Many ski resorts claim to offer something for everyone, but not La Grave. If the words “off-piste”, “backcountry skiing”, “freeride”, “piste hors”, and “ski touring” mean nothing to you, or fill you with dread, then don’t come here. There are few lifts and even fewer pistes; the nightlife is rudimentary; and the village has no famous hotels or restaurants. And yet each winter thousands of the most knowledgeable skiers on the planet choose to holiday here and take the antiquated, small-capacity, pulse-gondola that slowly rises in three stages from the village until it reaches an elevation of 3,200m. About fifteen minutes’ walk from the top station, is La Grave’s only other lift, a basic drag that ascends even higher, to approximately 3,600m, giving access to the Glacier de la Girose.
There are very few clues on the piste map as to why people make the effort. It shows just one unremarkable blue piste and two ungroomed itineraries that are neither patrolled nor avalanche-protected. The real draw, however, is what is not on the map: the long off-piste descents with verticals of up to 2000m, often with tricky or extreme sections like the famous Trifide couloirs, that plunge down the north-facing mountainside. In the other direction, there are even longer runs ‘off the back’ towards Saint-Christophe-en-Oisans, from where a taxi can take you to Venosc which has a gondola connecting it to Les Deux Alpes. (Les 2 Alpes and La Grave are not lift-linked, but with some pushing and walking you can ski between them at the top of their ski areas.)
And that is it, skiing-wise. If you cross over from La Grave to Les 2 Alpes, there are proper pistes and lifts, but it’s a long journey and you have to pay extra, so if you do this regularly, you would be much better off staying in Les 2 Alpes. There is also a small, beginners-focused ski area on the other side of La Grave at Le Chazelet but this is of little interest to La Grave’s free-riders and ski tourers. Much more useful is Serre-Chevalier, just 30 minutes away by car, which has some of the best tree skiing in Europe, and provides welcome relief when visibility is poor.
The village of La Grave is unlikely to adorn a chocolate box and has a busy road running through it, but it has some lovely old buildings including an ancient Romanesque church and stunning views of La Meije mountain. There is some simple accommodation, and a few cosy bars and basic restaurants, usually filled with like-minded freeride enthusiasts. There are also lots of mountain guides, and you are strongly advised to use their services if you want to leave the resort in one piece.
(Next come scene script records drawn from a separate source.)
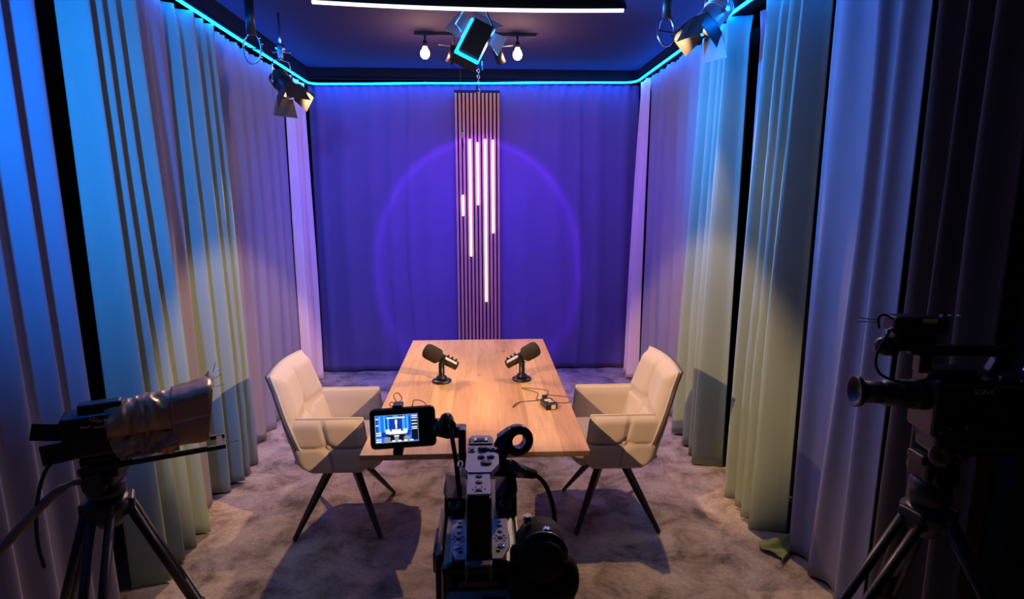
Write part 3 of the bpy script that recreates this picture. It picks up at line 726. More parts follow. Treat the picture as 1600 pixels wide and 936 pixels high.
# thin power cord with a connector hanging in front of the slat panel
t = thing('power_cord', 'thin cord with a connector hanging in front of the slat panel', 'cord', (-0.118, 3.62, 2.55))
b = MB(); b.tube(crv([(0.03, 0, 0.06), (0.0, 0, 0.03), (0.0, 0, -0.05), (0.005, 0, -0.30), (0.011, 0, -0.44)]), 0.0022, 6); b.build('cord', 'cable', t)
b = MB(); b.rod((0.011, 0, -0.44), (0.012, 0, -0.475), 0.0055, 0.005, 10); b.build('connector', 'white', t)
b = MB(); b.tube([(0.012, 0, -0.475), (0.014, 0, -0.53)], 0.002, 6); b.rod((0.010, 0, -0.515), (0.010, 0, -0.55), 0.0035, seg=8); b.build('plug', 'blkp', t)
b = MB(); b.tube(crv([(0.18, 2.75, CEIL - 0.005), (0.20, 2.75, 2.60), (0.26, 2.75, 2.575), (0.32, 2.75, 2.61), (0.34, 2.75, CEIL - 0.005)]), 0.003, 6)
tag(b.build('loop_cable', 'silver', loc=V((0.26, 2.75, 2.8))), 'thin pale cable looping down from the ceiling right of the panel lamp', 'cable')

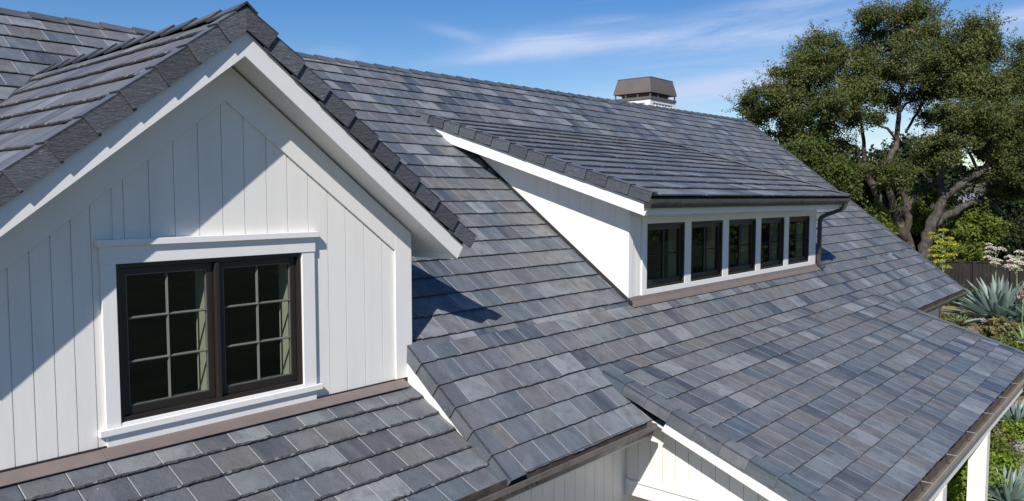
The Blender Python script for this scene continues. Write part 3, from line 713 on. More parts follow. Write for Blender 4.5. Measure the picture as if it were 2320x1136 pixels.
for xa, xb in ((7.035, 7.075), (16.9, 16.94)):
    q = [(1.98, fb(1.98) - .15), (2.03, fb(2.03) - .15 - .0), (4.02, fb(4.02) - .135), (3.955, fb(3.955) + .005), (1.98, fb(1.98))]
    mb.prism([(xa, y, z) for y, z in q], [(xb, y, z) for y, z in q])
q = [(2.0, fb(2.0) - .135), (4.55, fb(4.55) - .135), (4.55, fb(4.55) - .12), (2.0, fb(2.0) - .12)]
mb.prism([(7.077, y, z) for y, z in q], [(16.9, y, z) for y, z in q])
hp(mb.build('porch_fascia', M['trim'], bevel=.003))
# porch side wall (boards above a ledge and beam), beam along the eave, posts
PX = 7.3
mb = MB()
reg = ccw([(2.2, -3.17), (4.615, -3.17), (4.615, fb(4.615) - .12), (2.2, fb(2.2) - .12)])
ys = [4.615 - .155 * k for k in range(0, 17)][::-1]
for a, b_ in zip(ys[:-1], ys[1:]):
    q = clip([(a + .003, -9), (b_ - .003, -9), (b_ - .003, 9), (a + .003, 9)], reg)
    if len(q) >= 3: mb.prism([(PX, y, z) for y, z in q], [(PX + .014, y, z) for y, z in q])
mb.prism([(PX + .011, y, z) for y, z in reg], [(PX + .07, y, z) for y, z in reg])
hp(mb.build('porch_side_wall', M['siding']))
mb = MB()
mb.box(PX - .012, PX + .10, 2.22, 4.612, -3.345, -3.185); mb.box(PX - .028, PX + .08, 2.22, 4.613, -3.185, -3.165)
mb.box(PX + .0, 16.8, 2.06, 2.24, -3.585, -3.20)
mb.box(7.10, 16.86, 1.985, 2.02, -3.22, pzf(2.0) - .10)
hp(mb.build('porch_beam', M['trim'], bevel=.004))
for k, px_ in enumerate((13.45, 10.55, 7.42)):
    mb = MB(); mb.box(px_ - .10, px_ + .14, 2.05 if 0 else 2.055, 2.30, -5.5, -3.583); mb.box(px_ - .12, px_ + .16, 2.035, 2.32, -5.5, -5.3)
    hp(mb.build('porch_post', M['trim'], bevel=.006))

# --- gutters
def gutter(name, x0, x1, yb, z_top, w=.125, h=.12, mat_='gutter', hang=None, leaves=False):
    mb = MB(); t = .0035
    outer = [(yb, z_top + .01), (yb, z_top - h), (yb - w * .62, z_top - h), (yb - w * .70, z_top - h * .62), (yb - w, z_top - h * .38), (yb - w, z_top), (yb - w + .014, z_top)]
    inner = [(y + (t if k > 1 else -t), z + (t if 0 < k < 4 else 0)) for k, (y, z) in enumerate(outer)]
    inner = [(yb - t, z_top + .01), (yb - t, z_top - h + t), (yb - w * .60, z_top - h + t), (yb - w * .67, z_top - h * .60), (yb - w + t, z_top - h * .36), (yb - w + t, z_top - t), (yb - w + .014, z_top - t)]
    for a, b_ in zip(range(6), range(1, 7)):
        o0, o1, i0, i1 = outer[a], outer[b_], inner[a], inner[b_]
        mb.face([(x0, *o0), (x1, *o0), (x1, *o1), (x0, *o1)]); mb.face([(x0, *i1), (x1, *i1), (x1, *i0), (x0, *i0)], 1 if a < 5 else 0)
    mb.face([(x0, *outer[6]), (x1, *outer[6]), (x1, *inner[6]), (x0, *inner[6])])
    for x in (x0, x1):                            # end caps
        q = outer[:6]; mb.prism([(x, y, z) for y, z in q], [(x + (.003 if x == x0 else -.003), y, z) for y, z in q])
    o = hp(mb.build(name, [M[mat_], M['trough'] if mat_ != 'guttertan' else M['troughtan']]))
    if hang:
        mb = MB(); x = x0 + hang * .6
        while x < x1:
            mb = MB(); mb.box(x - .008, x + .008, yb - w + .002, yb - .002, z_top - .007, z_top - .003); x += hang
            s_ = mb.build('gutter_hanger', M['lit_edge']); s_.parent = o; s_.matrix_parent_inverse = Matrix.Identity(4)
    return o
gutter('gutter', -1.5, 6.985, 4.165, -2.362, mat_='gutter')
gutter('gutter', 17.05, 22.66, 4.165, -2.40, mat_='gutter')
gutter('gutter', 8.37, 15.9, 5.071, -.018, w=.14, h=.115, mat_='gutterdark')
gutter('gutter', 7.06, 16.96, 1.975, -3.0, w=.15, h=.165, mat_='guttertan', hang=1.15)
# eave fascia boards behind the gutters
for xa, xb in ((-1.5, 7.0), (17.0, 22.6)):
    mb = MB(); mb.box(xa, xb, 4.168, 4.198, -2.545, -2.415); mb.box(xa, xb, 4.198, 4.62, -2.54, -2.525)
    hp(mb.build('eave_fascia', M['trim']))
# downspout of the shed dormer
def pipe(mb, pts, w, d, side):
    pts = [Vector(p) for p in pts]; rings = []
    for i, p in enumerate(pts):
        a = (pts[i] - pts[i - 1]).normalized() if i else (pts[1] - pts[0]).normalized()
        b_ = (pts[i + 1] - pts[i]).normalized() if i < len(pts) - 1 else a
        dr = (a + b_).normalized(); n2 = dr.cross(side).normalized(); k = 1 / max(.5, math.sqrt((1 + a.dot(b_)) / 2))
        rings.append([p + side * (w * sx) + n2 * (d * sy_ * k) for sx, sy_ in ((-.5, -.5), (.5, -.5), (.5, .5), (-.5, .5))])
    mb.face(rings[0][::-1]); mb.face(rings[-1])
    for r0, r1 in zip(rings[:-1], rings[1:]):
        for k in range(4): mb.face([r0[k], r0[(k + 1) % 4], r1[(k + 1) % 4], r1[k]])
mb = MB()
pipe(mb, [(15.72, 4.99, -.12), (15.72, 4.99, -.17), (15.72, 5.02, -.215), (15.73, 5.12, -.262), (15.735, 5.34, -.345), (15.74, 5.43, -.395), (15.74, 5.46, -.45), (15.74, 5.465, -1.24), (15.74, 5.455, -1.31), (15.74, 5.40, -1.375), (15.74, 5.35, -1.405)], .06, .075, X_)
hp(mb.build('downspout', M['gutterdark'], bevel=.006))
for z in (-.62, -1.1):
    mb = MB(); mb.box(15.695, 15.785, 5.42, 5.53, z - .012, z + .012); hp(mb.build('downspout_strap', M['gutterdark']))

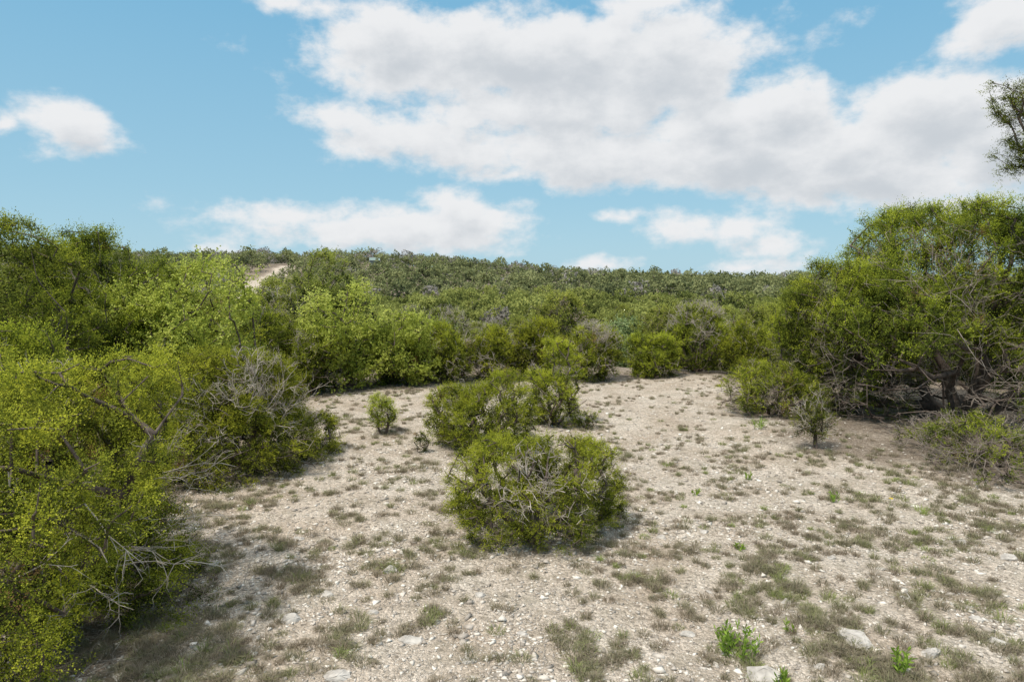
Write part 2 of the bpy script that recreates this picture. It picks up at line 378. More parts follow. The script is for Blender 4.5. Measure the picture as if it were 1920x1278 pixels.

La Grave Strengths & Weaknesses
+ Superb off-piste skiing and freeriding with a guide
+ Welcoming traditional mountain village
+ The larger resort of Les Deux Alpes is usually reachable on skis
+ Relatively short drive to tree skiing in Serre Chevalier
– For off-piste/freeride skiers only
– Through road can be busy and noisy
– The main gondola lift is old, small and slow
– Infrequent buses to other resorts.